# [WRITTEN TASK]
Strip the pictures and reproduce the rest of the listing exactly.

# [RECORDS PROVIDED]
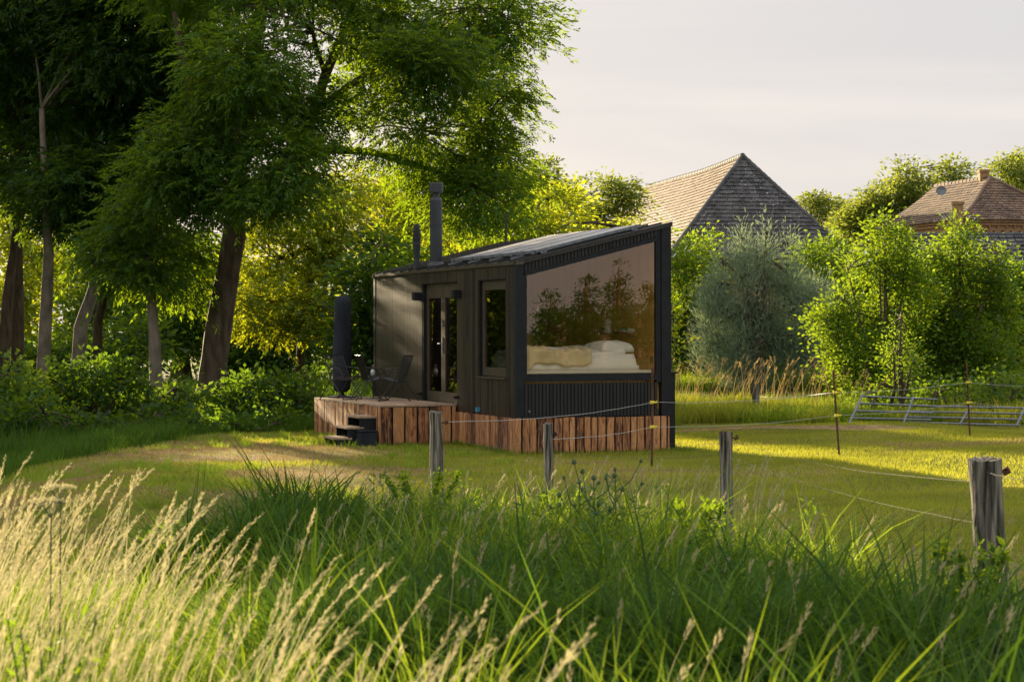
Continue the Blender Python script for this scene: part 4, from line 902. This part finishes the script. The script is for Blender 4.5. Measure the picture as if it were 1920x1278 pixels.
# ------------------------------------------------------------------ willow, alders and shrubs right of the cabin
def shrub(name, lab, cat, px, Y_, bl, mt_, seed, dens=6, leaf=(.10, .06), clump=.4, per=16, group=None, stems=5, gap=-.5, flat=.7, droop=0., nsub=7, pinn=False, bark='bark', shell=2.2, gs=1.8, rd=None):
    f0 = at(px, 616, Y_); g = float(G(f0.x, Y_)); r = random.Random(seed); top = min(c_ for _, c_, _, _ in bl); tp = at(px, top+12, Y_)
    ex = []
    for k in range(stems-1):
        e = bl[k % len(bl)]; q = at(e[0], e[1], Y_+r.uniform(-.5, .5)); ex.append(([(f0.x+r.uniform(-.3, .3), Y_+r.uniform(-.3, .3), g-.1), (f0.x*.5+q.x*.5, Y_, q.z*.45), tuple(q)], [.05, .035, .012]))
    return tree(name, lab, cat, [(f0.x, Y_, g-.1), (f0.x, Y_, tp.z*.5), tuple(tp)], [.07, .045, .012], [PB(a_, c_, Y_-.4+(j*.7 % 1.2), e, g_, rd) for j, (a_, c_, e, g_) in enumerate(bl)],
      M[mt_], bark, dens=dens, seed=seed, group=group, nsub=nsub, limb=.03, extra=ex, gap=gap, clump=clump, per=per, leaf=leaf, pinn=pinn, droop=droop, flat=flat, shell=shell, gs=gs)
shrub('willow', 'silvery grey-green willow with three pointed tops before the barn', 'tree', 1420, 60, [(1394, 448, 9, 26), (1394, 482, 17, 30), (1392, 525, 28, 36), (1437, 444, 8, 26), (1438, 480, 15, 30), (1440, 520, 26, 36), (1477, 462, 9, 24), (1480, 498, 17, 28), (1484, 540, 26, 36), (1350, 500, 10, 24), (1348, 540, 20, 34), (1340, 590, 26, 40), (1395, 590, 34, 42), (1450, 590, 34, 44), (1505, 590, 28, 44), (1330, 650, 26, 42), (1380, 660, 34, 42), (1435, 655, 36, 48), (1490, 655, 36, 46), (1535, 640, 20, 40), (1325, 590, 24, 40), (1530, 570, 22, 40), (1420, 620, 60, 60), (1400, 705, 50, 20)], 'willow', 120, dens=20, leaf=(.17, .030), clump=.34, per=34, droop=-1.1, flat=1.7, stems=6, gap=-.22, gs=2.6, shell=3.0)
shrub('green_shrub', 'bright green shrub close against the right side of the cabin', 'shrub', 1300, 64, [(1285, 500, 40, 60), (1325, 480, 28, 48), (1300, 540, 40, 40)], 'alder', 121, dens=11, leaf=(.16, .09), clump=.5, gap=-.7)
shrub('green_shrub', 'dark green shrub between the willow and the alder', 'shrub', 1540, 63, [(1515, 500, 30, 55), (1560, 490, 38, 50), (1540, 560, 50, 50), (1590, 600, 50, 60)], 'bush', 122, dens=11, leaf=(.16, .09), clump=.5, gap=-.7)
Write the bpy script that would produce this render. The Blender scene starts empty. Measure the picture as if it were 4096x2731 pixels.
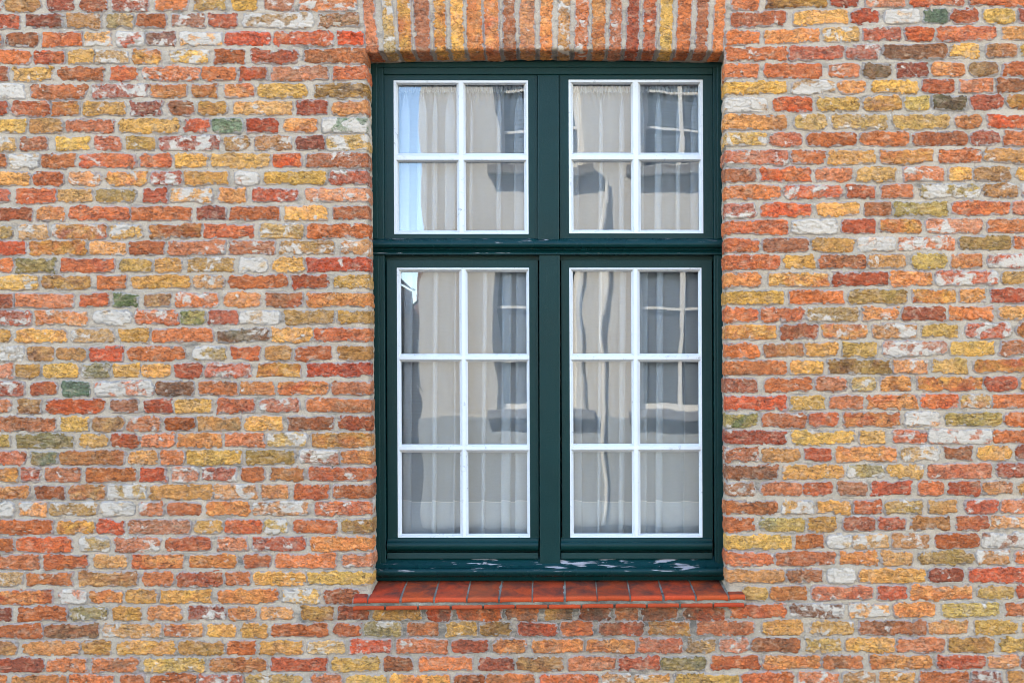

# [RESPONSE TO THIS TASK]
Continue the Blender Python script for this scene: part 4, from line 902. This part finishes the script. The script is for Blender 4.5. Measure the picture as if it were 1920x1278 pixels.
# ------------------------------------------------------------------ willow, alders and shrubs right of the cabin
def shrub(name, lab, cat, px, Y_, bl, mt_, seed, dens=6, leaf=(.10, .06), clump=.4, per=16, group=None, stems=5, gap=-.5, flat=.7, droop=0., nsub=7, pinn=False, bark='bark', shell=2.2, gs=1.8, rd=None):
    f0 = at(px, 616, Y_); g = float(G(f0.x, Y_)); r = random.Random(seed); top = min(c_ for _, c_, _, _ in bl); tp = at(px, top+12, Y_)
    ex = []
    for k in range(stems-1):
        e = bl[k % len(bl)]; q = at(e[0], e[1], Y_+r.uniform(-.5, .5)); ex.append(([(f0.x+r.uniform(-.3, .3), Y_+r.uniform(-.3, .3), g-.1), (f0.x*.5+q.x*.5, Y_, q.z*.45), tuple(q)], [.05, .035, .012]))
    return tree(name, lab, cat, [(f0.x, Y_, g-.1), (f0.x, Y_, tp.z*.5), tuple(tp)], [.07, .045, .012], [PB(a_, c_, Y_-.4+(j*.7 % 1.2), e, g_, rd) for j, (a_, c_, e, g_) in enumerate(bl)],
      M[mt_], bark, dens=dens, seed=seed, group=group, nsub=nsub, limb=.03, extra=ex, gap=gap, clump=clump, per=per, leaf=leaf, pinn=pinn, droop=droop, flat=flat, shell=shell, gs=gs)
shrub('willow', 'silvery grey-green willow with three pointed tops before the barn', 'tree', 1420, 60, [(1394, 448, 9, 26), (1394, 482, 17, 30), (1392, 525, 28, 36), (1437, 444, 8, 26), (1438, 480, 15, 30), (1440, 520, 26, 36), (1477, 462, 9, 24), (1480, 498, 17, 28), (1484, 540, 26, 36), (1350, 500, 10, 24), (1348, 540, 20, 34), (1340, 590, 26, 40), (1395, 590, 34, 42), (1450, 590, 34, 44), (1505, 590, 28, 44), (1330, 650, 26, 42), (1380, 660, 34, 42), (1435, 655, 36, 48), (1490, 655, 36, 46), (1535, 640, 20, 40), (1325, 590, 24, 40), (1530, 570, 22, 40), (1420, 620, 60, 60), (1400, 705, 50, 20)], 'willow', 120, dens=20, leaf=(.17, .030), clump=.34, per=34, droop=-1.1, flat=1.7, stems=6, gap=-.22, gs=2.6, shell=3.0)
shrub('green_shrub', 'bright green shrub close against the right side of the cabin', 'shrub', 1300, 64, [(1285, 500, 40, 60), (1325, 480, 28, 48), (1300, 540, 40, 40)], 'alder', 121, dens=11, leaf=(.16, .09), clump=.5, gap=-.7)
shrub('green_shrub', 'dark green shrub between the willow and the alder', 'shrub', 1540, 63, [(1515, 500, 30, 55), (1560, 490, 38, 50), (1540, 560, 50, 50), (1590, 600, 50, 60)], 'bush', 122, dens=11, leaf=(.16, .09), clump=.5, gap=-.7)
Write the bpy script that would produce this render. The Blender scene starts empty. Measure the picture as if it were 4096x2731 pixels.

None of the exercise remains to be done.